Getting my attention

I’ve written 500+ blog posts and not until I developed a Starter Kit did I start getting so much direct email though the Contact me link on my blog. Of course, not all of it ends up reading like this (comment), far from it, rather let me give you an example:

i 2 m working on facebook app
i try install ur starter kit but it not appear
need u 2 send me solution urgent
i didn’t understand plz help

This kind of writing drives nuts. Perhaps if my kids were teens I might appreciate this a bit more but they’re 5, 3 and 1. While this isn’t an actual email it is representative and as you can imagine, not exactly the kind of thing I look forward to reading. I used to feel obligated to respond to nearly everyone who felt the desire to reach out to me via the Contact me link but seriously? I don’t know, and don’t really want to know, if there is a name for this “style” but I find it difficult and halting to read. How it makes sense to reach out to someone with a message like this asking for help? Yeah, this ain’t it.

Granted, in some cases it may simply be a language barrier but I’ve gotten plenty of messages written in this “style” where it’s pretty clear that’s not the case.

8 thoughts on “Getting my attention

  1. Steve,
    Whilst I heartily agree with the sentiments of your rant I feel it would carry more weight if you had written "they are 5, 3 and 1" or perhaps even "they’re 5, 3 and 1" instead of the incorrect use of "their".
    You could be accused of throwing stones from a glass house!

  2. Hi David,
    While you’re absolutely right about this mistake and thanks for pointing it out (fixed), IMO there is no comparison with the intentional writing style I’ve illustrated. Your comment would seem to imply there’s a chance individuals who write like this have perhaps made series of mistakes like mine which I would consider not only remote but practically impossible. When I get an otherwise well written email with the exception it has the kind of mistake I’ve made here I’m far more inclined to engage them than had they used the style illustated.

  3. I have to deal with this writing style at work. It appears to be endemic of individuals who text more they they write.

  4. Steve —
    I couldn’t agree with you more on all points. I particularly like the attitude that says "You did me the favor of creating this cool thing for me to use for free, therefore you must provide me with technical support right now!!!"

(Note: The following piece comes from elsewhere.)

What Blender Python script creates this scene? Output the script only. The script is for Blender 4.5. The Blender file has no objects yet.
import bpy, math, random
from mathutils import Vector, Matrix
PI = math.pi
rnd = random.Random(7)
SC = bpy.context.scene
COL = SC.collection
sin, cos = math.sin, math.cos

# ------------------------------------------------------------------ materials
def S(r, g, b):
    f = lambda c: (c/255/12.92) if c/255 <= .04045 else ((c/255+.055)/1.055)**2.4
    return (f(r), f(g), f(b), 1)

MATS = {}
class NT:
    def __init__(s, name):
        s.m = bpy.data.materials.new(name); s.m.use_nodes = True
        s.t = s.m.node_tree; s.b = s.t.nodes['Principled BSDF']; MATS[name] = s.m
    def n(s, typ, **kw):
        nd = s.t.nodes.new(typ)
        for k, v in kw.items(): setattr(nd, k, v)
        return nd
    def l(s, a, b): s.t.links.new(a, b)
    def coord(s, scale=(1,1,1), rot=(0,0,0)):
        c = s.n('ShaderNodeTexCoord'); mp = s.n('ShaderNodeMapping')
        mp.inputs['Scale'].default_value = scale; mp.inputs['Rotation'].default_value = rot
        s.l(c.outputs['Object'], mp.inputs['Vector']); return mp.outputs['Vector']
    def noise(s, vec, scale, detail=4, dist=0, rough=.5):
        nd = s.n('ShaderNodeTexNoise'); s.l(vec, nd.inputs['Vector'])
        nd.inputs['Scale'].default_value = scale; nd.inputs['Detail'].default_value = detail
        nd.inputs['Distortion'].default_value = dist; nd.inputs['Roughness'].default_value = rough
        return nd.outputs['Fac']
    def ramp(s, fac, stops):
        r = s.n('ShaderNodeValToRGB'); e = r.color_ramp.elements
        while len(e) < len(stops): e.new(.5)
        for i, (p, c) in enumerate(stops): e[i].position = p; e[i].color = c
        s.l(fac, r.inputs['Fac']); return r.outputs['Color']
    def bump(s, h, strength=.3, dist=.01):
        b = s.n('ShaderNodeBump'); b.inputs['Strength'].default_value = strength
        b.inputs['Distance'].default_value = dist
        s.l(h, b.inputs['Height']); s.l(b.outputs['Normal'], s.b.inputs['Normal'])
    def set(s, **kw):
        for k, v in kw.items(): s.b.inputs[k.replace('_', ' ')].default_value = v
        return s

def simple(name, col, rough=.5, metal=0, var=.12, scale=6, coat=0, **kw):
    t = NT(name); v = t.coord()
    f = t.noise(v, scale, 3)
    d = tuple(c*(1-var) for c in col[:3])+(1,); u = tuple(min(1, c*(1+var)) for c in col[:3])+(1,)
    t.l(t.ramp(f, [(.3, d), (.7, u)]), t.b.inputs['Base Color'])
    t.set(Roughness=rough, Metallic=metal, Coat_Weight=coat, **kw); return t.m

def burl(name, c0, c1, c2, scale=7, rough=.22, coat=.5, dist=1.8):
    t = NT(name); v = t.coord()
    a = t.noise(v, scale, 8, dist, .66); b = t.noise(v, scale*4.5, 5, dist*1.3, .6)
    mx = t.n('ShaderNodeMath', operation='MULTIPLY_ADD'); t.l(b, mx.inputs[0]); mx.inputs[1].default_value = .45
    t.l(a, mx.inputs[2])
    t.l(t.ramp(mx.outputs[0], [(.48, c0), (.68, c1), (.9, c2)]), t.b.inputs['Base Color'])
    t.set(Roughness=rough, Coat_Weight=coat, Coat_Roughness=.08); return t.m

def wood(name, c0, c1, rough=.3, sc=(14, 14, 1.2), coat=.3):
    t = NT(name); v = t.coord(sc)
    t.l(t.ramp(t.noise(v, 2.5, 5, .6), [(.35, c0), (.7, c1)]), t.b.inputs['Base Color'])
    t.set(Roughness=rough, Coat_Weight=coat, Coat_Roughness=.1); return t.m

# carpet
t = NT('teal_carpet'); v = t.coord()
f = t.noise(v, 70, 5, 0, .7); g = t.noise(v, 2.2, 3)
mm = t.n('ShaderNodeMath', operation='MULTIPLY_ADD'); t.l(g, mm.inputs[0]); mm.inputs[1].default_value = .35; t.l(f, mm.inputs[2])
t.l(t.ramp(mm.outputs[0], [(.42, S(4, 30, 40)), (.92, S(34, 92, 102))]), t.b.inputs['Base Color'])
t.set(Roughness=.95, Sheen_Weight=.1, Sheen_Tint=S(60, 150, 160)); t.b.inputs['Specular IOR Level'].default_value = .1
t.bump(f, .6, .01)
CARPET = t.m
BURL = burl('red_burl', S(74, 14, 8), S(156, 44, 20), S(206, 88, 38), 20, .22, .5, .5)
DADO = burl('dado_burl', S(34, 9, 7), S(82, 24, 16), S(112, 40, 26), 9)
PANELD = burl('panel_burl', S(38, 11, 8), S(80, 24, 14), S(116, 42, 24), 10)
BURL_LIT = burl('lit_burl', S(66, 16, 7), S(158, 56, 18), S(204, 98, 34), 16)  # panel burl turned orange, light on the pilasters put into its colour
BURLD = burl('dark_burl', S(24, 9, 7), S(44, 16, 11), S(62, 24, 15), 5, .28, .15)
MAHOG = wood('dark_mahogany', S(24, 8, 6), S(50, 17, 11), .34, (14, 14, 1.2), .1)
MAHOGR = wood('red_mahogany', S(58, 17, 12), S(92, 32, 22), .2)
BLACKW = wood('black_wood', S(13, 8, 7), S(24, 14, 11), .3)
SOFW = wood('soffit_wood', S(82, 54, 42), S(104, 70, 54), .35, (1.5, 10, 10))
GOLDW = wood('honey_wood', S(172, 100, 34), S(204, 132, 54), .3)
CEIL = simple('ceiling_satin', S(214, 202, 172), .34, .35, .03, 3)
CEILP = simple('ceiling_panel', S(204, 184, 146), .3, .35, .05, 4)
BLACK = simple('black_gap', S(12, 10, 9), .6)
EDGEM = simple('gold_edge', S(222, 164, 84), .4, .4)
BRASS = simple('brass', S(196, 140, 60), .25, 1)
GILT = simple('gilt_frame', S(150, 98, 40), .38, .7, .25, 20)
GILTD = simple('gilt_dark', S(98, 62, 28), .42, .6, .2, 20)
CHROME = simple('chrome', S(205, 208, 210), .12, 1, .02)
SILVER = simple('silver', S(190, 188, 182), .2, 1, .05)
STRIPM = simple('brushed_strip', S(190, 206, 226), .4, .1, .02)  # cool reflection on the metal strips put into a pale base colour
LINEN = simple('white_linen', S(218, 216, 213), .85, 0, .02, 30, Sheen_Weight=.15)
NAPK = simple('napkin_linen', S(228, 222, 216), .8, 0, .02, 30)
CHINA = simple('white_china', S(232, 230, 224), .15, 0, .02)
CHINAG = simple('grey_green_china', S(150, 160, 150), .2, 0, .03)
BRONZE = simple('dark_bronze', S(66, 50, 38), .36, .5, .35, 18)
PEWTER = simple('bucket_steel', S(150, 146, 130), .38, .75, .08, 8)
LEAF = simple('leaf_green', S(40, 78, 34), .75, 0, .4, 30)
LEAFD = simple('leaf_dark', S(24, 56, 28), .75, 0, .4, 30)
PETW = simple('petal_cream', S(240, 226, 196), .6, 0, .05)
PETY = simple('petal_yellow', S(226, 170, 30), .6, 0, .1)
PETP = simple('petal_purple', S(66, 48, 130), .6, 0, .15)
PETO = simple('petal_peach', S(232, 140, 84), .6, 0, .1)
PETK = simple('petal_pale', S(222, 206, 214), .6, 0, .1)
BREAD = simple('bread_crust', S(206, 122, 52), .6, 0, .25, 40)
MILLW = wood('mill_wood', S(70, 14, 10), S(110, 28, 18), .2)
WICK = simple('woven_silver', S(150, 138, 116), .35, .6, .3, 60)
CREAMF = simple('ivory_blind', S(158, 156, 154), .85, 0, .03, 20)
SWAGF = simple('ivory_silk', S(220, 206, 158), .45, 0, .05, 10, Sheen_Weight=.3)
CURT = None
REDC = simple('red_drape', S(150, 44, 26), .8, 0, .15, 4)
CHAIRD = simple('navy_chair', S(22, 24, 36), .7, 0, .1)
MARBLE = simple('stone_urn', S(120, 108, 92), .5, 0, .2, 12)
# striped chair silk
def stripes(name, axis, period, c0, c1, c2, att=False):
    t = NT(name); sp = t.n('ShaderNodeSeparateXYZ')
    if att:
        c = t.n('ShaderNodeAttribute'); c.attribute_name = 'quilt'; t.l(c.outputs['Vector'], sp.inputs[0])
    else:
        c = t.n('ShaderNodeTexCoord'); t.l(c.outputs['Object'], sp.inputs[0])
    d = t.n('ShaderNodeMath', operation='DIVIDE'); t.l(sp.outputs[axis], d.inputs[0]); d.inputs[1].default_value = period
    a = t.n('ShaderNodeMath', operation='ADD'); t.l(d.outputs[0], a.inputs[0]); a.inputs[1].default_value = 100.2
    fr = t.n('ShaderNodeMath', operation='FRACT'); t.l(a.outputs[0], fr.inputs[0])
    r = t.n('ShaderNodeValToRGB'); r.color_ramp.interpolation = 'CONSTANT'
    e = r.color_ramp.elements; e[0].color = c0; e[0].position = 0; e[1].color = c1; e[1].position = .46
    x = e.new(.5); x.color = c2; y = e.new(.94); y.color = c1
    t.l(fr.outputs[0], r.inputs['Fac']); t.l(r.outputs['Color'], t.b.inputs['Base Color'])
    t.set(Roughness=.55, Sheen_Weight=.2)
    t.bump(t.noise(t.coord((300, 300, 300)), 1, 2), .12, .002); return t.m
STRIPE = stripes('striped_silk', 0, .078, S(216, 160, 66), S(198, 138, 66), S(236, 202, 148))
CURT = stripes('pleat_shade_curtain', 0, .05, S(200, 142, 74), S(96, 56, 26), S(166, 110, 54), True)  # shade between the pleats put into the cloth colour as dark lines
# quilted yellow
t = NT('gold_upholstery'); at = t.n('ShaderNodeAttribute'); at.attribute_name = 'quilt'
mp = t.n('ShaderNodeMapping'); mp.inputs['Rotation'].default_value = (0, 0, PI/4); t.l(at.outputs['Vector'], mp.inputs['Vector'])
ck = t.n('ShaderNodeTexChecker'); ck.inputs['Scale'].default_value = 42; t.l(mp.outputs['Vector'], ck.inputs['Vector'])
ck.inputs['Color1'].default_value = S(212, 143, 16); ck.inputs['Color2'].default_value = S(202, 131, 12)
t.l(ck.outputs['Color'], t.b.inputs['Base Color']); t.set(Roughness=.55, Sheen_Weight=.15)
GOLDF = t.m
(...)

  5. Iman, thanks for the comment. I feel for you, I can’t stand reading that style and I’ll appreciate more the fact that it currently only impacts in this rather limited scope.
    Hey Nick!
    You hit it spot on, I’ve even had someone email me using this "style" and later followup saying something like "can’t u just git on IM and help me!!" Crazy.

  6. Steve,
    I really don’t want to go on about this, but……. I really didn’t mean that somebody might write in text-speak as a result of a series of accidental typos. That’s as likely as a troope on monkeys typing the complete works of Shakespeare. No, my point was that whenever you post criticising style, you really ought to be beyond reproach yourself.
    I can understand people of a certain age not being able to write due to declining school standards and expectations. It drives me potty because I’m a bit of a stickler for proper use of language (you probably worked that out already). Nick’s point is apposite though. It really is galling when people demand service without the grace to ask politely. Even if you have paid for and have rights to service you should be polite. Not least because it makes it more likely that the other person will try to help you.

  7. Hi David,
    Thanks for the followup and yes, I agree with you. To have the kind of mistake I made it what it is though fortunately, in this format, I have the luxury to correct the problem whereas in email it’s a done deal. 🙂 That said, I don’t think these two issues are related mine was an honest, while admittedly boneheaded mistake, whereas this "style" is clearly intentional.

  8. Steve, I agree with you completely. For a non-native English speaker it’s even worse – when I see single letters or numbers or unknown abbreviations, my brain reads them with Swedish pronunciation, which makes the process of actually understanding the text very slow. I call people writing like that "time-stealers" because that’s what they are.